--- START DATA SEGMENT ---

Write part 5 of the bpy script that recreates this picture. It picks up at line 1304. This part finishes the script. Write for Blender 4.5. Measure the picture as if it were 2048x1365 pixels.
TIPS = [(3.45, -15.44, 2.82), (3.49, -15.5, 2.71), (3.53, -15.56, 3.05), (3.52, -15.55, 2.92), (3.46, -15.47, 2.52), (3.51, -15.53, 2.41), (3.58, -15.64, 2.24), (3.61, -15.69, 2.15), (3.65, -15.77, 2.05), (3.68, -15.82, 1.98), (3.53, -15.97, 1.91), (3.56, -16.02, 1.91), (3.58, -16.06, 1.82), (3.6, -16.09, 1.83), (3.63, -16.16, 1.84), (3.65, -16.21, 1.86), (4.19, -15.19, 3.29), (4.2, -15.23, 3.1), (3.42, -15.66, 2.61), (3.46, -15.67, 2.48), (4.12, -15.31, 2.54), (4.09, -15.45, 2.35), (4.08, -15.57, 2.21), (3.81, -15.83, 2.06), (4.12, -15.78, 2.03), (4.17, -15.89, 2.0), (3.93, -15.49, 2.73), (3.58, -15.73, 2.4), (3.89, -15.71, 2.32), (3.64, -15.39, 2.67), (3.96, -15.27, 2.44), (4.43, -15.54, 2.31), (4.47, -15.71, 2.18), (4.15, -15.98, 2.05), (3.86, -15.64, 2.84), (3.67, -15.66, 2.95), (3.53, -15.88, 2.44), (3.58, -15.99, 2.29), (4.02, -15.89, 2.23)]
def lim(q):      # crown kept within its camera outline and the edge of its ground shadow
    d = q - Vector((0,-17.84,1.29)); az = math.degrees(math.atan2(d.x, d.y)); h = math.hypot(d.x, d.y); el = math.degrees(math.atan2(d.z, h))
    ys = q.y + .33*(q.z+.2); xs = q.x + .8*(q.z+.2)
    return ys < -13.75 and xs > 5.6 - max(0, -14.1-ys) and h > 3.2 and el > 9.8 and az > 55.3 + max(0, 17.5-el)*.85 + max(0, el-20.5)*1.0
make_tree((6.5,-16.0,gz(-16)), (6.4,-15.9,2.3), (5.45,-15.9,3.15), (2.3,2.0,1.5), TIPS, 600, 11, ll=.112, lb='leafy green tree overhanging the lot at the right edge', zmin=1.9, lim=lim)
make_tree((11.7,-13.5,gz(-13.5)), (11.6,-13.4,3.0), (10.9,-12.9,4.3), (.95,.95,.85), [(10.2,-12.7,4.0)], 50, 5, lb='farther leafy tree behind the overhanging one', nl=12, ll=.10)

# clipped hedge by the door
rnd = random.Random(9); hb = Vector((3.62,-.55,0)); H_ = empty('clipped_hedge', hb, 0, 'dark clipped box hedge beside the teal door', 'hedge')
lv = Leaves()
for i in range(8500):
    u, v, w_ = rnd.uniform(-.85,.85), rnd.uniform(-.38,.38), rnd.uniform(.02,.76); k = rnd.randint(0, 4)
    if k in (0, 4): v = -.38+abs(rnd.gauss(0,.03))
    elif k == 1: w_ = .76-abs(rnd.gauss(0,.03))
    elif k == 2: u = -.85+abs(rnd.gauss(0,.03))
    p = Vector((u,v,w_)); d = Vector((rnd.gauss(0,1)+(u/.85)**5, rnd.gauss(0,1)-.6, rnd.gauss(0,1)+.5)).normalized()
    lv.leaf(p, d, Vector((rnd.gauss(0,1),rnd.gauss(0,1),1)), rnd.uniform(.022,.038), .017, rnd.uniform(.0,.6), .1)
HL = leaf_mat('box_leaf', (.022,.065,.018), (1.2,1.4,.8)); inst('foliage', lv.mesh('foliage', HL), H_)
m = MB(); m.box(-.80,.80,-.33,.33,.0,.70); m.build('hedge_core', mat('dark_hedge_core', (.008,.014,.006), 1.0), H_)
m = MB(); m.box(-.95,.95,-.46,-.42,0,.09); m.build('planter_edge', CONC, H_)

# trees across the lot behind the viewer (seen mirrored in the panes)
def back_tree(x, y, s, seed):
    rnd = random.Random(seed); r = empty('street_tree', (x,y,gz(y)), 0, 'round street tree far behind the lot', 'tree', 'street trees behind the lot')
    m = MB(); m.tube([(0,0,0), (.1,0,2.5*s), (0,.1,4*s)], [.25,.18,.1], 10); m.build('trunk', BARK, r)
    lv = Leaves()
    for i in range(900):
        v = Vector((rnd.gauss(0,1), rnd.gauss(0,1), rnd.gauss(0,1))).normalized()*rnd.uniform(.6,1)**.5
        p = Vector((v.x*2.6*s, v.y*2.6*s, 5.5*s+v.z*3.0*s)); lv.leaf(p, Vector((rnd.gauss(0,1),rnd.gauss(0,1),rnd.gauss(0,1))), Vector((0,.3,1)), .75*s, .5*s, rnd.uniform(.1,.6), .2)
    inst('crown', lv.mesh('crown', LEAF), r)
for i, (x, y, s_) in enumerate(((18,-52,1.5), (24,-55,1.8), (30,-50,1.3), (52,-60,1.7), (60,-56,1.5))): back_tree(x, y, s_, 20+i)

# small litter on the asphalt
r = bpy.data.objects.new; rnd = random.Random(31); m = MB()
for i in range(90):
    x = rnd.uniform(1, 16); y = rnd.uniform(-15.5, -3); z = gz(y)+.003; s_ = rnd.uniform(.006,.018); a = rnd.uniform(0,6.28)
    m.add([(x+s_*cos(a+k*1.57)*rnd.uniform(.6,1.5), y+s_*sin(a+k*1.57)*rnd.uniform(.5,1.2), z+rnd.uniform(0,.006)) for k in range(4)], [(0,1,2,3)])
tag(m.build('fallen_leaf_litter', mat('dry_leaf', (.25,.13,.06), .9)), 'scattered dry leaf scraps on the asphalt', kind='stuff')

--- END DATA SEGMENT ---

REQUIREMENT: Restate, word for word and with nothing added, the lines from the first line of the listing through the one where "one', nl=12, ll=.10)" stands.

RESPONSE TO THE TASK:
Write part 5 of the bpy script that recreates this picture. It picks up at line 1304. This part finishes the script. Write for Blender 4.5. Measure the picture as if it were 2048x1365 pixels.
TIPS = [(3.45, -15.44, 2.82), (3.49, -15.5, 2.71), (3.53, -15.56, 3.05), (3.52, -15.55, 2.92), (3.46, -15.47, 2.52), (3.51, -15.53, 2.41), (3.58, -15.64, 2.24), (3.61, -15.69, 2.15), (3.65, -15.77, 2.05), (3.68, -15.82, 1.98), (3.53, -15.97, 1.91), (3.56, -16.02, 1.91), (3.58, -16.06, 1.82), (3.6, -16.09, 1.83), (3.63, -16.16, 1.84), (3.65, -16.21, 1.86), (4.19, -15.19, 3.29), (4.2, -15.23, 3.1), (3.42, -15.66, 2.61), (3.46, -15.67, 2.48), (4.12, -15.31, 2.54), (4.09, -15.45, 2.35), (4.08, -15.57, 2.21), (3.81, -15.83, 2.06), (4.12, -15.78, 2.03), (4.17, -15.89, 2.0), (3.93, -15.49, 2.73), (3.58, -15.73, 2.4), (3.89, -15.71, 2.32), (3.64, -15.39, 2.67), (3.96, -15.27, 2.44), (4.43, -15.54, 2.31), (4.47, -15.71, 2.18), (4.15, -15.98, 2.05), (3.86, -15.64, 2.84), (3.67, -15.66, 2.95), (3.53, -15.88, 2.44), (3.58, -15.99, 2.29), (4.02, -15.89, 2.23)]
def lim(q):      # crown kept within its camera outline and the edge of its ground shadow
    d = q - Vector((0,-17.84,1.29)); az = math.degrees(math.atan2(d.x, d.y)); h = math.hypot(d.x, d.y); el = math.degrees(math.atan2(d.z, h))
    ys = q.y + .33*(q.z+.2); xs = q.x + .8*(q.z+.2)
    return ys < -13.75 and xs > 5.6 - max(0, -14.1-ys) and h > 3.2 and el > 9.8 and az > 55.3 + max(0, 17.5-el)*.85 + max(0, el-20.5)*1.0
make_tree((6.5,-16.0,gz(-16)), (6.4,-15.9,2.3), (5.45,-15.9,3.15), (2.3,2.0,1.5), TIPS, 600, 11, ll=.112, lb='leafy green tree overhanging the lot at the right edge', zmin=1.9, lim=lim)
make_tree((11.7,-13.5,gz(-13.5)), (11.6,-13.4,3.0), (10.9,-12.9,4.3), (.95,.95,.85), [(10.2,-12.7,4.0)], 50, 5, lb='farther leafy tree behind the overhanging one', nl=12, ll=.10)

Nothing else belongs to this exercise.